Funding applicants should name the board members when listing the project members, explain what expertise they bring to the research, and how their knowledge and experience complement each other. And, of course, the board should be included in the budget: travel and accommodation, meeting costs or possible expert fees. The costs of an advisory board are not very high compared with the benefits gained from good scientific advice.

I recommend at least two face-to-face meetings, one at the beginning and one towards the end of the project. Biannual or at least annual web meetings are essential for board members and researchers to be able to discuss any arising problems. Meetings should be mapped out in a Gantt chart—which illustrates a project schedule—to make clear how they fit with the core work of the project.

Is a scientific advisory board right for me?

If researchers are planning a large project, such a board is crucial from inception to completion.

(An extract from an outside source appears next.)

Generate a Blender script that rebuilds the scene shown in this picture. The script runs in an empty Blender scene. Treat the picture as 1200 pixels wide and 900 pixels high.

For smaller projects it’s not so essential but can still be useful. Researchers will have to balance the benefits of having external advice with the drawbacks of having more burdensome administration. For a large consortium the picture is more complex: the role of the advisory board should be agreed with all consortium partners.

A scientific advisory board will back up the scientific process and guide researchers in times of frustration, if they get the board membership right. Researchers should also give back to the community by agreeing to serve on a board if asked. In this way, academics can find out about the work of others and play a critical part in making sure that scientific projects are successful.